I like to think I’m not in the same boat. One study saw that Gen-Z’s attention span is 8 seconds compared to the Millennial’s 12. Another saw that our instant-gratification environment has reinforced impatience. But why is waiting such a pain in the ass for us?
Getting the obvious out of the way, the immediacy in technology played a major role in our attention span being cut almost in half. Short-form video content is a true brain destroyer–if we don’t like what we see in 0.5 seconds, we move on.
There’s also the speed at which the novelty is presented to us. My millennial friends have no trouble waiting. In any situation they’ll follow-up once then trust in God that their food will be served, service be rendered, X be Y’ed. Of course they can wait–during the early years of the internet every page took two human minutes to load. Unfortunately, everything is at our fingertips, all the time, instantly.

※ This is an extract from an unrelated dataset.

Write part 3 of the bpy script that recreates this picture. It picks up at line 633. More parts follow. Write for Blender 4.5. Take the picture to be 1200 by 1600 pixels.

Factor in societal pressure (some parts real, some parts imaginary) and waiting for things to happen becomes a drag. Because we’re exposed to everyone’s lives, a shadow hangs over our heads that tells us to make something of ourselves as early as now.
Patience is, and always will be, a virtue. There’s a great deal of peace that comes from knowing things will come in due time, and I could never argue otherwise.
But patience and impatience aren’t mutually exclusive, and are both necessary.
Yes, there is merit to waiting for things to happen. But sometimes moving forward is an imperative, which sometimes that requires a moment of “okay, what the fuck is taking so long?”. Ergo, impatience.
Life is often analogized to a marathon, but really it’s more like a hamster wheel with incentives at every checkpoint. You’ll get to a comfortable spot eventually, but there are real merits to getting there fast, and we can’t ignore that. Sometimes, you have to get your foot in the door and pry things open.
After all, what are we entitled to in this life, except for our own time? We’re only given so many minutes on this Earth. If you don’t give things a nudge, they might never move. So be impatient, responsibly.
After another hour and several follow-up calls, the AC guys arrived. The calls may not have amounted to anything, but I felt like I was moving and that’s not nothing. It was like waiting in line for the elevator. Sometimes you need to walk up 20 flights of stairs just to feel like you’re going somewhere, even if it takes more energy.